IN BRIEF (Page 16)
African acquisitions
Istithmar PJSC, a state-owned Dubai investment company, plans to spend $900 million buying an airline in Africa and a stake in an international bank.
Gulf News cited Vice Chairman Khaled al-Kamda as saying Istithmar plans to spend at least $200 million buying an African carrier and $700 million on shares of a "major" bank. Istithmar bought a $1 billion stake in Standard Chartered Plc last year.
Purchase approved
Spanish construction firm Acciona and Italian power company Enel won permission from the European Commission yesterday to buy Spain's biggest power utility, Endesa.
"The commission concluded that the proposed transaction would not significantly impede effective competition in the European Economic Area or any substantial part of it," the European Union executive said in a statement.
Australian sale
Southeast Asia's largest food and beverage group, San Miguel, is in talks to sell a stake in Australia's National Foods Group, its biggest overseas business, to Kirin Holdings as it seeks funding for a shift into heavy industry.
San Miguel and Japan's second-largest brewer confirmed yesterday they were in preliminary negotiations.
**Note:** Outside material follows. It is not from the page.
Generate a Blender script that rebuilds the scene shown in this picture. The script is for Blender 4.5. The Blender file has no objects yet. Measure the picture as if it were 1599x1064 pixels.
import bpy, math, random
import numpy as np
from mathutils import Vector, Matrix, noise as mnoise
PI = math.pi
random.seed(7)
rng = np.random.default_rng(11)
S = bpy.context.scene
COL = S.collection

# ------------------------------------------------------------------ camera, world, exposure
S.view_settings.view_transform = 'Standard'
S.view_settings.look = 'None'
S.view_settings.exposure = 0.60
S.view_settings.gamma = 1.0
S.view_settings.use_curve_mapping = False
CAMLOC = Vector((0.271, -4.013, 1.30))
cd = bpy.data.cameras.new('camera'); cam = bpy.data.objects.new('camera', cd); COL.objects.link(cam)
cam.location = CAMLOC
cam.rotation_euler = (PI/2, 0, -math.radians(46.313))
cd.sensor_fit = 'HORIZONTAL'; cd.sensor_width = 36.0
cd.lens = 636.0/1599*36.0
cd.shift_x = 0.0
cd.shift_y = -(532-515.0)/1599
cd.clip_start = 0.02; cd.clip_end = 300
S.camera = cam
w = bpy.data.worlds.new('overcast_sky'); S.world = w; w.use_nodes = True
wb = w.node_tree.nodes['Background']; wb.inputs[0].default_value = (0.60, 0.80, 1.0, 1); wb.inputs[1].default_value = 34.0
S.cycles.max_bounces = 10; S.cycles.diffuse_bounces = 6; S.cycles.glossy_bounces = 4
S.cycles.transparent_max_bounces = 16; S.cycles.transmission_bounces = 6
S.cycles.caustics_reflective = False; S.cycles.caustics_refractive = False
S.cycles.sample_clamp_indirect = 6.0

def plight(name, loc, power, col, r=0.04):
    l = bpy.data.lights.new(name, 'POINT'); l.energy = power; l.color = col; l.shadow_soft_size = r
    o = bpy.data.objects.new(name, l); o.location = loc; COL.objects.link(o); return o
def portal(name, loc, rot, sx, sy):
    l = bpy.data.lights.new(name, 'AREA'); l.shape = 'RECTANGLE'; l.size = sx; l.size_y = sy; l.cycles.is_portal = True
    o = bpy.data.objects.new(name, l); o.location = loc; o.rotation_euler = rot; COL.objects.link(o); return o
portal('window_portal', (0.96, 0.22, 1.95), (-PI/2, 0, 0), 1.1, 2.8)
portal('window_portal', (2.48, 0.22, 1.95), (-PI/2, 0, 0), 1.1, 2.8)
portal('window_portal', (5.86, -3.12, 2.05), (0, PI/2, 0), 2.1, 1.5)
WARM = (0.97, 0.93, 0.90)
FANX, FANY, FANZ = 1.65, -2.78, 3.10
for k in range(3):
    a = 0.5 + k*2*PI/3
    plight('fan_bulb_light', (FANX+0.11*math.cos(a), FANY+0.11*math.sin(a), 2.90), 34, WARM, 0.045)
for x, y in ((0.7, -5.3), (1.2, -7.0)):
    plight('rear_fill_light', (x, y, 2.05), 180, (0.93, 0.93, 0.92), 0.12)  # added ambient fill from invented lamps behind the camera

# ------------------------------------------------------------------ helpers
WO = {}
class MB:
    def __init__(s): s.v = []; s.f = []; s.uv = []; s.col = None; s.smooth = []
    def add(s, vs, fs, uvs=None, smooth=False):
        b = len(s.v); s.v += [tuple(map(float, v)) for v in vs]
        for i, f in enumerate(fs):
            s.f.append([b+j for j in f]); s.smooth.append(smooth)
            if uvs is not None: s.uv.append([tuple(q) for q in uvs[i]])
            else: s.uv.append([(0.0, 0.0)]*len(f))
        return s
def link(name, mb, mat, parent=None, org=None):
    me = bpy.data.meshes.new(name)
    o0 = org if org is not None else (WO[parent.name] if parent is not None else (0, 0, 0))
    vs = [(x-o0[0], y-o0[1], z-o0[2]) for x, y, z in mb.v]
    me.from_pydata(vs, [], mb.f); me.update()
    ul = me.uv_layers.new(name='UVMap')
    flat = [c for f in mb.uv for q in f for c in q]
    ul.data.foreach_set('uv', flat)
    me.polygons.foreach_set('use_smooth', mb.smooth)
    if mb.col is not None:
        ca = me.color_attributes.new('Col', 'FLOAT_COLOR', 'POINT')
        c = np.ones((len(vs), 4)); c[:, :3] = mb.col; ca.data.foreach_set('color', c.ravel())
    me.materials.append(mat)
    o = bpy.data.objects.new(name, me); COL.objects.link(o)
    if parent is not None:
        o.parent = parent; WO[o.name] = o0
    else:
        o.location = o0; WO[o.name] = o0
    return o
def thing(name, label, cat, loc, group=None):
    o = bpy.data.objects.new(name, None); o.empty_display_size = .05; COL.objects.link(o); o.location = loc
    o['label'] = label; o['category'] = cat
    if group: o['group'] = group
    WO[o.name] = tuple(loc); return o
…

Kirin is a longtime partner of San Miguel and owns 20 percent of the Philippine group.
Gas discovery
Statoil ASA, Norway's largest oil company, found natural-gas at a site near the Aasgard field in the Norwegian Sea.
Preliminary estimates show the discovery may be between 1 billion and 3 billion cubic meters of extractable gas, the Norwegian Petroleum Directorate said yesterday. The find is expected to be tied back to infrastructure at Aasgard, the directorate said.